Task to carry out
A precise retyping is required of every line from the one containing "mb = tmpl_mesh(kind" down to the one containing "if rest: merged(kind, rest, back, pan)", both included, and of no other line.

Source material
────────
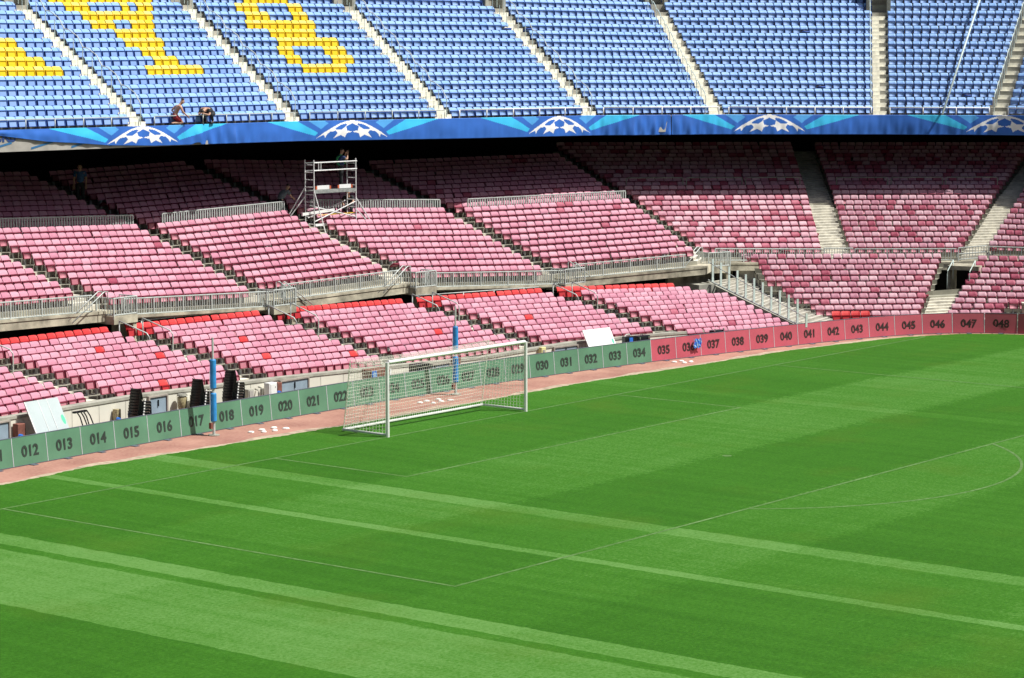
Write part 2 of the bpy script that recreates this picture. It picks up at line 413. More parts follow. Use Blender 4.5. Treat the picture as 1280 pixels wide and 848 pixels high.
def seat_list():
    """every seat: dict(kind, co, r, f, scale, block, row, idx, n)"""
    out = []
    for tier, blocks in (('M', MID), ('L', LOW), ('R', RGT), ('A', UPP)):
        for bi, b in enumerate(blocks):
            for j in range(b.jr[0], b.jr[1] + 1):
                a, e, r, f = b.frame(j)
                if tier == 'L' and bi < 6 and j >= 7 and bi > 0: a = a - r * (.85 if j == 8 else .1)
                if tier == 'L' and j >= 6: e = e - r * .35
                if tier == 'L' and bi == 5 and j >= 6: e = e - r * (.5 * (j - 5))
                if tier == 'R' and bi == 1 and j < 2: e = a + r * 2.5
                if tier == 'R' and bi == 0: a = a - r * RL_EXT[min(j, 10)]
                L = (e - a).to_2d().length
                n = max(1, int(round(L / b.pitch)))
                rg = random.Random('%s%d%d' % (tier, bi, j))
                gap = rg.uniform(.05, .13) if tier != 'A' else rg.uniform(0, .04); at_ = rg.randrange(1, max(2, n)); sh = rg.uniform(0, gap)
                pit = (L - gap) / n
                for i in range(n):
                    t = ((i + .5) * pit + (gap if i >= at_ else 0) * .6 + sh * .4 + rg.gauss(0, .006)) / L
                    c = a.lerp(e, t)
                    if tier == 'A': c = c - f * .30 + Vector((0, 0, .36))
                    kind = 'blue' if tier == 'A' else 'pink'
                    if tier == 'L' and j == 8: kind = 'red'
                    if tier == 'A':
                        if i in YELLOW.get((bi, j), ()): kind = 'yellow'
                    if (tier, bi, j, i) in REDSEATS: kind = 'red'
                    if tier in ('M', 'L') and i == 0 and False: kind = 'pink'
                    out.append(dict(kind=kind, co=c, r=r, f=f, sc=pit / .435, tier=tier, b=bi, row=j - b.jr[0], j=j, i=i, n=n, up=j))
    return out

# yellow lettering of the upper tier: block, row, from, to (fraction of the row)
REDSEATS = {('L', 1, 5, 8), ('L', 1, 3, 11), ('L', 2, 1, 3), ('L', 2, 4, 5), ('L', 3, 2, 9), ('L', 2, 0, 12), ('L', 4, 3, 4), ('R', 0, 0, 0), ('R', 0, 0, 1), ('R', 0, 0, 2), ('R', 0, 0, 3), ('L', 1, -1, 5)}
YELLOW = {(0,5):[29,30,31,32,33,34,35,36],(0,6):[30,31,32,33,34,35],(0,7):[31,32,33,34],(0,8):[32,33,34],(0,9):[33],(1,5):[6,7,8,9,10,11,12],(1,6):[8,9,10],(1,7):[8,9,10],(1,8):[7,8,9,10,11],(1,9):[7,8,9,10,11],(1,10):[5,6,7,10,11,12],(1,11):[5,6,7,8,9,10,11,12,13],(1,12):[4,5,6,11,13,14],(1,13):[3,4,5,6,7,8,9,10,11,12,13,14,15],(2,5):[6,7,8,9,10,11],(2,6):[5,6,11,12,13],(2,7):[5,6,11,12,13],(2,8):[6,7,8,9,10,11,12,13],(2,9):[6,7,8,9,10,11],(2,10):[4,5,6,7,8,9,10,11,12],(2,11):[5,6,7,11,12],(2,12):[5,6,7,12,13],(2,13):[7,8,9,10,11,12]}

CAM_LOC = Vector((-65.7342589, -54.2950718, 12.9340134))

BLOCKNAME = {('L', 0): 'behind boards 011 to 014', ('L', 1): 'behind boards 015 to 018', ('L', 2): 'behind boards 019 to 022', ('L', 3): 'behind the goal net',
             ('L', 4): 'behind boards 030 to 033', ('L', 5): 'behind boards 034 to 039',
             ('A', 0): 'leftmost blue block', ('A', 1): 'above the crouching man', ('A', 2): 'second block right of the crouching man'}

def block_phrase(s):
    t, b = s['tier'], s['b']
    if t == 'L': return BLOCKNAME[(t, b)]
    if t == 'M': return ['leftmost upper red block', 'upper block left of the scaffold', 'upper block under the scaffold', 'upper block right of the scaffold', 'upper block before the corner', 'corner upper block'][min(b, 5)]
    if t == 'R': return 'front corner block' if b == 0 else 'last corner block'
    return ['leftmost blue block', 'blue block with the wide yellow letter', 'blue block with the tall yellow letter', 'blue block right of the yellow letters', 'fifth blue block', 'wide blue corner block'][min(b, 5)]

def build_seats():
    S = seat_list()
    TM = {k: seat_template(k in ('blue', 'yellow')) for k in ('pink', 'red', 'blue', 'yellow')}
    groups = {}
    for s in S:
        s['dist'] = (s['co'] - CAM_LOC).length
        groups.setdefault(s['kind'], []).append(s)
    adj = {'pink': 'faded pink', 'red': 'bright red', 'blue': 'blue', 'yellow': 'yellow'}
    for kind, L in groups.items():
        back, pan = TM[kind]
        L.sort(key=lambda s: s['dist'])
        def in_view(s):
            q = CAMINV @ s['co']; u = FPX * q.x / -q.z; v = FPX * q.y / -q.z
            return abs(u) < 645 and abs(v) < 430
        vis = [s for s in L if in_view(s)]
        ind = vis[:300]; ids = {id(s) for s in ind}
        if len(L) <= 300: ind = L; ids = {id(s) for s in L}
        rest = [s for s in L if id(s) not in ids]
        k = kind if kind in ('red', 'yellow') else None
        g = lambda p: M[kind + '_' + p] if k else M[kind + '_' + p + 'OBJ']
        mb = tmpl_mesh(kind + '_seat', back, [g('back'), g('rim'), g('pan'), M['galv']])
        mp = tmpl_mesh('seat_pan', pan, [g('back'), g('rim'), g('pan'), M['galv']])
        for s in ind:
            o = bpy.data.objects.new(kind + '_seat', mb); COL.objects.link(o)
            o.matrix_world = seat_matrix(s)
            fromleft = s['i'] <= s['n'] // 2
            if s['b'] == 0 and s['tier'] in 'LAM': fromleft = False
            k_ = s['i'] if fromleft else s['n'] - 1 - s['i']
            lab = '%s seat, %s row, %s from the %s aisle, %s' % (adj[kind], ORD[s['row']], nth(k_), 'left' if fromleft else 'right', block_phrase(s))
            tag(o, lab, 'seat', {'pink': 'faded pink seats of the lower stand', 'red': 'bright red unfaded seats', 'blue': 'blue seats of the upper tier', 'yellow': 'yellow seats forming letters'}[kind])
            q = bpy.data.objects.new('seat_pan', mp); COL.objects.link(q); q.parent = o
        if rest: merged(kind, rest, back, pan)

def seat_matrix(s):
    r, f, c = s['r'], s['f'], s['co']
    k = s['sc'] * .975
    m = Matrix(((r.x * k, f.x, 0, c.x), (r.y * k, f.y, 0, c.y), (0, 0, 1, c.z), (0, 0, 0, 1)))
    return m

def merged(kind, L, back, pan):
    TV = np.array(back[0] + pan[0]); nb = len(back[0])
    faces = list(back[1]) + [tuple(nb + i for i in f) for f in pan[1]]
    mi = np.array(back[2] + pan[2])
    assert all(len(f) == 4 for f in faces)
    TF = np.array(faces)
    n = len(L); nv = len(TV)
    Rr = np.array([s['r'][:] for s in L]); Ff = np.array([s['f'][:] for s in L]); C = np.array([s['co'][:] for s in L]); K = np.array([s['sc'] * .975 for s in L])
    # a few seats left tipped down
    TO = TV.copy(); pv = np.array([0, -.05, -.24]); an = R(72); q = TV[nb:] - pv
    TO[nb:, 1] = pv[1] + q[:, 1] * math.cos(an) + q[:, 2] * math.sin(an); TO[nb:, 2] = pv[2] - q[:, 1] * math.sin(an) + q[:, 2] * math.cos(an)
    opened = RNG.uniform(0, 1, n) < (.02 if kind == 'pink' else .004)
    # tiny differences in how each seat sits
    tilt = RNG.normal(0, .014, n)
    TT = np.where(opened[:, None, None], TO[None], TV[None])
    V = C[:, None, :] + TT[:, :, 0:1] * (Rr * K[:, None])[:, None, :] + (TT[:, :, 1:2] + TT[:, :, 2:3] * tilt[:, None, None]) * Ff[:, None, :]
    V[:, :, 2] += TT[:, :, 2]
    V = V.reshape(-1, 3)
    F = (TF[None] + (np.arange(n) * nv)[:, None, None]).reshape(-1)
    me = bpy.data.meshes.new(kind + '_seating')
    me.vertices.add(len(V)); me.vertices.foreach_set('co', V.astype(np.float32).ravel())
    nf = n * len(TF)
    me.loops.add(nf * 4); me.loops.foreach_set('vertex_index', F.astype(np.int32))
    me.polygons.add(nf); me.polygons.foreach_set('loop_start', np.arange(nf, dtype=np.int32) * 4)
    MI = np.tile(mi, (n, 1))
    if kind == 'pink':
        crim = np.zeros(n, bool)
        for q, s_ in enumerate(L):
            cor = (s_['tier'] == 'R') or (s_['tier'] == 'M' and s_['b'] >= 5)
            crim[q] = RNG.uniform() < (.14 if cor else .004)
        for q in range(1, n):
            if crim[q - 1] and RNG.uniform() < .3: crim[q] = True
        mauve = np.array([(s_['tier'] == 'R') or (s_['tier'] == 'M' and s_['b'] >= 5) for s_ in L])  # corner seats take the tone with grazing light painted in
        MI[np.ix_(mauve, np.where(mi == 0)[0])] = 5
        MI[np.ix_(crim, np.where(mi == 0)[0])] = 4
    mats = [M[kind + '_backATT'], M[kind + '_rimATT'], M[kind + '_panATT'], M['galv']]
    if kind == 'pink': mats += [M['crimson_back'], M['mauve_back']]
    for m in mats: me.materials.append(m)
    me.polygons.foreach_set('material_index', MI.ravel().astype(np.int32))
    me.update(calc_edges=True)
    fade = RNG.uniform(0, 1, n)
    # a few deeper unfaded seats, in runs along a row
    if kind == 'blue':
        deep = RNG.uniform(0, 1, n) < .012; fade[deep] = -.9
    at = me.attributes.new('fade', 'FLOAT', 'FACE'); at.data.foreach_set('value', np.repeat(fade, len(TF)).astype(np.float32))
    o = link(kind + '_seating', me)
    tag(o, {'pink': 'remaining rows of faded pink seats in the red stands', 'blue': 'remaining rows of blue seats in the upper tier'}[kind], 'seating', kind='stuff')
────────
Result
        mb = tmpl_mesh(kind + '_seat', back, [g('back'), g('rim'), g('pan'), M['galv']])
        mp = tmpl_mesh('seat_pan', pan, [g('back'), g('rim'), g('pan'), M['galv']])
        for s in ind:
            o = bpy.data.objects.new(kind + '_seat', mb); COL.objects.link(o)
            o.matrix_world = seat_matrix(s)
            fromleft = s['i'] <= s['n'] // 2
            if s['b'] == 0 and s['tier'] in 'LAM': fromleft = False
            k_ = s['i'] if fromleft else s['n'] - 1 - s['i']
            lab = '%s seat, %s row, %s from the %s aisle, %s' % (adj[kind], ORD[s['row']], nth(k_), 'left' if fromleft else 'right', block_phrase(s))
            tag(o, lab, 'seat', {'pink': 'faded pink seats of the lower stand', 'red': 'bright red unfaded seats', 'blue': 'blue seats of the upper tier', 'yellow': 'yellow seats forming letters'}[kind])
            q = bpy.data.objects.new('seat_pan', mp); COL.objects.link(q); q.parent = o
        if rest: merged(kind, rest, back, pan)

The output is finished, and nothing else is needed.